Chagall, used his art to bring to the attention of the art world the despotic persecution of the Jews in Germany – 1938 was before the death camps but was an era of legal restriction, social alienation and state-sponsored persecution. In general the Western democracies didn’t intervene, didn’t allow many Jews to emigrate and worried about the effect of mass immigration if they did open their borders.

Suffering still continues, Christ still suffers in his people. Part of our role and ministry as Christians is to draw attention to injustice and suffering – just as we do when we sign and ask others to sign petitions against the deportation of gay people to Uganda just as we did this week – and the petition work, the man in question has been allowed to submit new evidence to the Home Office. But we are also called to fight injustice, to protest against the misuse of power and to try and help heal the wounds of those who have been damaged.

We stand alongside those in need, those who are suffering – mentally, physically, those who suffer because of the actions of others as well as those who suffer because of their own actions. We stand alongside them and recognise the suffering of Jesus in the suffering of His people.

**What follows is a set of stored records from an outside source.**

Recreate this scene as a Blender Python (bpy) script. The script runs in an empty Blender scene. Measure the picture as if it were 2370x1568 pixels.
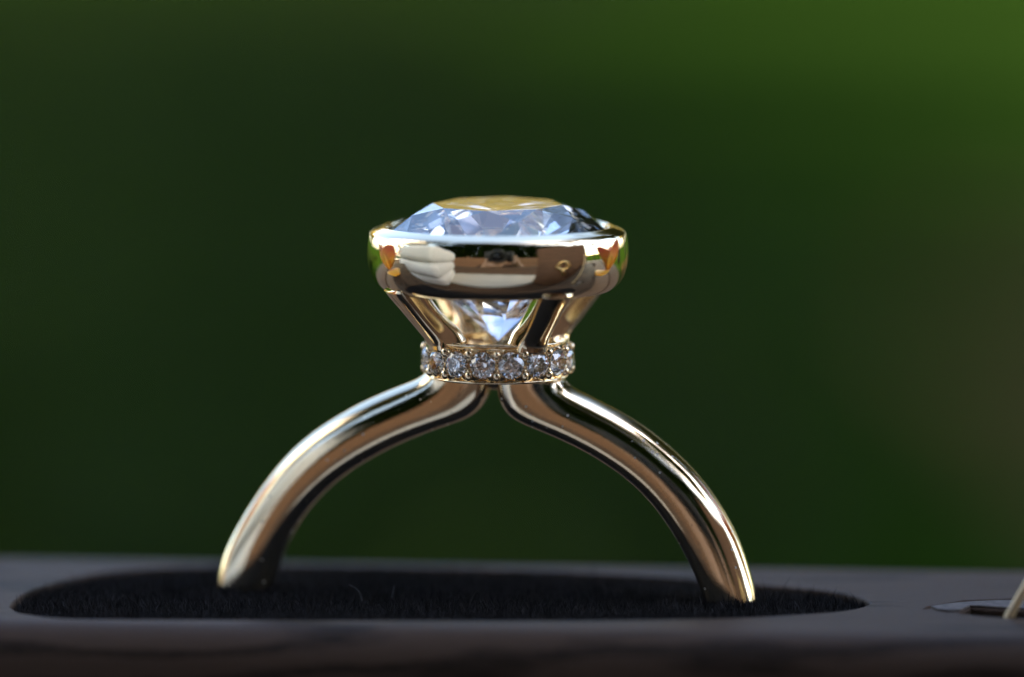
import bpy, bmesh, math, random
import numpy as np
from mathutils import Vector, Matrix

rng = np.random.default_rng(7)
random.seed(7)
R = math.radians
SC = bpy.context.scene
SC.unit_settings.scale_length = 0.01            # one unit is a centimetre
MM = 0.1                                        # lengths of the small things are given in millimetres

# ------------------------------------------------------------------ camera
PITCH = R(6.3)
cam_d = bpy.data.cameras.new("camera")
cam = bpy.data.objects.new("camera", cam_d)
SC.collection.objects.link(cam)
cam.location = Vector((0.53, -200 * math.cos(PITCH), 9.77 + 200 * math.sin(PITCH))) * MM
cam.rotation_euler = (R(90) - PITCH, 0, 0)
cam_d.sensor_width = 36
cam_d.lens = 36 * 200 / (2370 / 62.4)
cam_d.clip_start = 0.2
cam_d.clip_end = 100000
cam_d.dof.use_dof = True
cam_d.dof.focus_distance = (200 - 1.9) * MM
cam_d.dof.aperture_fstop = 0.155
SC.camera = cam

# ------------------------------------------------------------------ sky, sun, exposure
SUN_EL, SUN_AZ = R(50), R(105)                  # azimuth clockwise from +Y
W = bpy.data.worlds.new("World")
SC.world = W
W.use_nodes = True
nt = W.node_tree
bg = nt.nodes["Background"]
sky = nt.nodes.new("ShaderNodeTexSky")
sky.sky_type = 'NISHITA'
sky.sun_disc = False
sky.sun_elevation = SUN_EL
sky.sun_rotation = SUN_AZ
sky.dust_density = 1.0
nt.links.new(sky.outputs[0], bg.inputs[0])
bg.inputs[1].default_value = 0.15
sd = bpy.data.lights.new("sun", 'SUN')
sd.energy = 5.0
sd.angle = R(0.5)
sd.color = (1.0, 0.94, 0.84)
sun = bpy.data.objects.new("sun", sd)
SC.collection.objects.link(sun)
sv = Vector((math.sin(SUN_AZ) * math.cos(SUN_EL), math.cos(SUN_AZ) * math.cos(SUN_EL), math.sin(SUN_EL)))
sun.rotation_euler = sv.to_track_quat('Z', 'Y').to_euler()
SC.view_settings.view_transform = 'Standard'
SC.view_settings.look = 'None'
SC.view_settings.exposure = 2.1
SC.view_settings.gamma = 1.0
cy = SC.cycles
cy.max_bounces = 24
cy.transmission_bounces = 24
cy.glossy_bounces = 10
cy.diffuse_bounces = 3
cy.transparent_max_bounces = 8
cy.caustics_reflective = True
cy.caustics_refractive = True
cy.blur_glossy = 0.0
cy.sample_clamp_indirect = 12.0
cy.use_denoising = True

# ------------------------------------------------------------------ helpers
COL = SC.collection


def tag(o, label=None, cat=None, group=None, kind=None):
    if label: o["label"] = label
    if cat: o["category"] = cat
    if group: o["group"] = group
    if kind: o["kind"] = kind
    return o


def empty(name, loc=(0, 0, 0), rz=0.0):
    o = bpy.data.objects.new(name, None)
    o.empty_display_size = 0.2
    o.location = loc
    o.rotation_euler = (0, 0, rz)
    COL.objects.link(o)
    return o


def mesh_obj(name, verts, faces, mat, parent=None, smooth=True, sharp=None):
    me = bpy.data.meshes.new(name)
    me.from_pydata([tuple(v) for v in verts], [], [tuple(f) for f in faces])
    me.validate()
    bm = bmesh.new()
    bm.from_mesh(me)
    bmesh.ops.recalc_face_normals(bm, faces=bm.faces)
    bm.to_mesh(me)
    bm.free()
    return link_mesh(name, me, mat, parent, smooth, sharp)


def link_mesh(name, me, mat, parent=None, smooth=True, sharp=None):
    me.materials.clear()
    me.materials.append(mat)
    me.polygons.foreach_set("use_smooth", [smooth] * len(me.polygons))
    if sharp:
        me.set_sharp_from_angle(angle=R(sharp))
    o = bpy.data.objects.new(name, me)
    COL.objects.link(o)
    if parent: o.parent = parent
    return o


def fast_mesh(name, V, F, mat, parent=None, smooth=False):
    """V (n,3), F (m,k): one mesh from arrays"""
    me = bpy.data.meshes.new(name)
    n, m, k = len(V), len(F), F.shape[1]
    me.vertices.add(n)
    me.vertices.foreach_set("co", np.asarray(V, np.float32).ravel())
    me.loops.add(m * k)
    me.loops.foreach_set("vertex_index", np.asarray(F, np.int32).ravel())
    me.polygons.add(m)
    me.polygons.foreach_set("loop_start", np.arange(m, dtype=np.int32) * k)
    me.update(calc_edges=True)
    return link_mesh(name, me, mat, parent, smooth)


def loft(rings, closed=True, caps=True):
    """rings: list of equal-length vertex loops"""
    V, F = [], []
    n = len(rings[0])
    for r in rings: V += [tuple(p) for p in r]
    for i in range(len(rings) - 1):
        for j in range(n if closed else n - 1):
            a, b = i * n + j, i * n + (j + 1) % n
            F.append((a, b, b + n, a + n))
    if caps:
        F.append(tuple(range(n))[::-1])
        F.append(tuple(range((len(rings) - 1) * n, len(rings) * n)))
    return V, F


def lathe(profile, n=128, closed=True):
    """profile (r, z) in millimetres, turned about z"""
    V, F = [], []
    m = len(profile)
    for i in range(n):
        a = 2 * math.pi * i / n
        for r, z in profile: V.append((r * MM * math.cos(a), r * MM * math.sin(a), z * MM))
    for i in range(n):
        for j in range(m if closed else m - 1):
            a, b = i * m + j, i * m + (j + 1) % m
            c, d = ((i + 1) % n) * m + (j + 1) % m, ((i + 1) % n) * m + j
            F.append((a, d, c, b))
    return V, F


def catmull(pts, per=8):
    P = [np.array(p, float) for p in pts]
    P = [2 * P[0] - P[1]] + P + [2 * P[-1] - P[-2]]
    out = []
    for i in range(1, len(P) - 2):
        for s in range(per):
            t = s / per
            a, b, c, d = P[i - 1], P[i], P[i + 1], P[i + 2]
            out.append(0.5 * (2 * b + (c - a) * t + (2 * a - 5 * b + 4 * c - d) * t * t + (3 * b - a - 3 * c + d) * t ** 3))
    out.append(P[-2])
    return np.array(out)


def resample(P, n):
    d = np.r_[0, np.cumsum(np.linalg.norm(np.diff(P, axis=0), axis=1))]
    s = np.linspace(0, d[-1], n)
    return np.stack([np.interp(s, d, P[:, k]) for k in range(P.shape[1])], 1)


def box_vf(x0, x1, y0, y1, z0, z1):
    V = [(x, y, z) for z in (z0, z1) for y in (y0, y1) for x in (x0, x1)]
    return V, [(0, 2, 3, 1), (4, 5, 7, 6), (0, 1, 5, 4), (1, 3, 7, 5), (3, 2, 6, 7), (2, 0, 4, 6)]


def board(name, size, mat, parent=None, bevel=0.0, loc=(0, 0, 0), rot=(0, 0, 0)):
    """a box with softened edges, centred on loc"""
    bm = bmesh.new()
    bmesh.ops.create_cube(bm, size=1)
    bmesh.ops.scale(bm, vec=size, verts=bm.verts)
    if bevel:
        bmesh.ops.bevel(bm, geom=list(bm.edges), offset=bevel, segments=3, affect='EDGES', profile=0.5)
    me = bpy.data.meshes.new(name)
    bm.to_mesh(me)
    bm.free()
    o = link_mesh(name, me, mat, parent, True, 40)
    o.location = loc
    o.rotation_euler = rot
    return o


def tube(pts, radii, n=12, caps=True):
    """round tube along pts with a radius per point"""
    P = [Vector(p) for p in pts]
    rings = []
    up = Vector((0, 0, 1))
    t0 = (P[1] - P[0]).normalized()
    u = t0.orthogonal().normalized()
    for i, p in enumerate(P):
        t = (P[min(i + 1, len(P) - 1)] - P[max(i - 1, 0)]).normalized()
        u = (u - t * u.dot(t)).normalized()
        w = t.cross(u)
        rings.append([p + (u * math.cos(2 * math.pi * k / n) + w * math.sin(2 * math.pi * k / n)) * radii[i] for k in range(n)])
    return loft(rings, True, caps)


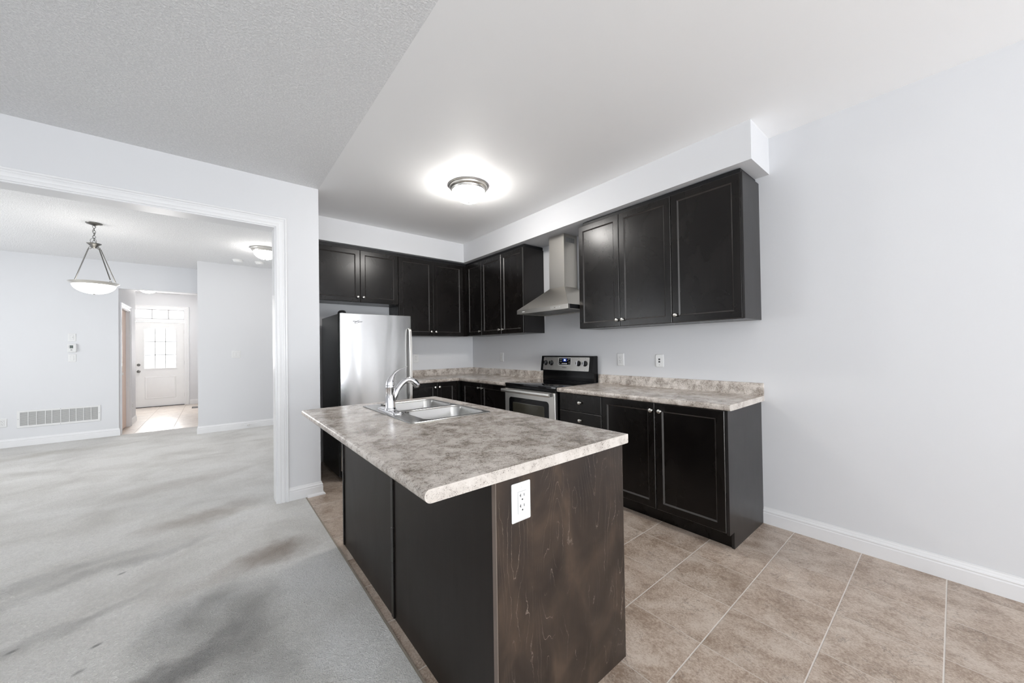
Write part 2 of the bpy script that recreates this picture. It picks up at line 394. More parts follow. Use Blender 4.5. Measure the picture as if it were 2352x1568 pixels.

Chagall hoped, in his picture, that the Red Army would end the suffering of the Jewish people in Nazi Germany. Sadly he was wrong. We may hope in earthly powers and governments to make a difference – indeed we should lobby and vote for politicians who will make such a difference. But we also, as Christians, know that the final deliverance from suffering will not be seen this side of the grave. Jesus suffers on the cross with his people, and with Jesus we await the final day of resurrection.